What to do — Say how many lines include the word "scene". Reply with nothing but the number.

Material provided —
■ ■ ■

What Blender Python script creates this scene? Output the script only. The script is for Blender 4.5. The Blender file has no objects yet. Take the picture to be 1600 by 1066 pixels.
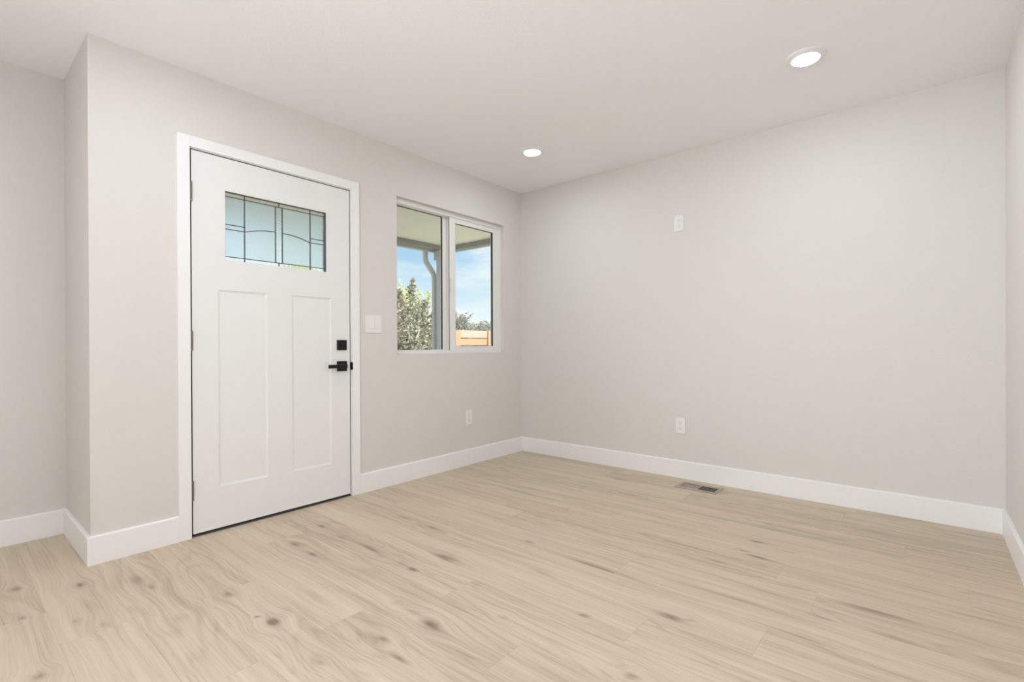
import bpy, bmesh, math, random
import numpy as np
from mathutils import Vector, Matrix, Euler

S = bpy.context.scene
C = S.collection

# ------------------------------------------------------------------ camera
f_px, yaw, pit, rol = 765.07, 0.699123, -0.002965, -0.003977
fw = Vector((-math.sin(yaw), math.cos(yaw), 0)); rt = Vector((math.cos(yaw), math.sin(yaw), 0)); up = Vector((0, 0, 1))
fw2 = fw * math.cos(pit) + up * math.sin(pit); up2 = -fw * math.sin(pit) + up * math.cos(pit)
r2 = rt * math.cos(rol) + up2 * math.sin(rol); u2 = -rt * math.sin(rol) + up2 * math.cos(rol)
M = Matrix((r2, u2, -fw2)).transposed().to_4x4(); M.translation = Vector((2.9269, -3.6246, 1.0027))
cd = bpy.data.cameras.new('camera'); cam = bpy.data.objects.new('camera', cd); C.objects.link(cam)
cam.matrix_world = M
cd.sensor_fit = 'HORIZONTAL'; cd.sensor_width = 36; cd.lens = 36 * f_px / 1600; cd.shift_y = 8.6 / 1600
cd.clip_start = 0.02; cd.clip_end = 400
S.camera = cam

# ------------------------------------------------------------------ view
S.view_settings.view_transform = 'Standard'; S.view_settings.look = 'None'
S.view_settings.exposure = 0.0; S.view_settings.gamma = 1.0
S.view_settings.use_curve_mapping = False
S.cycles.max_bounces = 10; S.cycles.diffuse_bounces = 6; S.cycles.transmission_bounces = 8
S.cycles.transparent_max_bounces = 16; S.cycles.sample_clamp_indirect = 6.0
S.cycles.caustics_reflective = False; S.cycles.caustics_refractive = False

# ------------------------------------------------------------------ sky
W = bpy.data.worlds.new('sky'); S.world = W; W.use_nodes = True
nt = W.node_tree; nt.nodes.clear()
def wn(t, **k):
    n = nt.nodes.new(t)
    for a, b in k.items(): setattr(n, a, b)
    return n
tc = wn('ShaderNodeTexCoord'); sx = wn('ShaderNodeSeparateXYZ'); nt.links.new(tc.outputs['Generated'], sx.inputs[0])
rp = wn('ShaderNodeValToRGB'); nt.links.new(sx.outputs['Z'], rp.inputs[0])
els = rp.color_ramp.elements
els[0].position = 0.0; els[0].color = (0.72, 0.84, 0.86, 1)
els[1].position = 1.0; els[1].color = (0.20, 0.42, 0.72, 1)
e = els.new(0.06); e.color = (0.68, 0.81, 0.85, 1)
e = els.new(0.12); e.color = (0.52, 0.71, 0.82, 1)
e = els.new(0.19); e.color = (0.33, 0.56, 0.76, 1)
e = els.new(0.30); e.color = (0.28, 0.52, 0.78, 1)
mp = wn('ShaderNodeMapping'); mp.inputs['Scale'].default_value = (1.0, 1.0, 4.2); mp.inputs['Location'].default_value = (3.1, 1.3, 0.35)
nt.links.new(tc.outputs['Generated'], mp.inputs[0])
cl = wn('ShaderNodeTexNoise'); cl.inputs['Scale'].default_value = 3.4; cl.inputs['Detail'].default_value = 6; cl.inputs['Roughness'].default_value = 0.55
nt.links.new(mp.outputs[0], cl.inputs['Vector'])
cr = wn('ShaderNodeValToRGB'); nt.links.new(cl.outputs['Fac'], cr.inputs[0])
cr.color_ramp.elements[0].position = 0.40; cr.color_ramp.elements[0].color = (0, 0, 0, 1)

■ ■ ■

Output — 2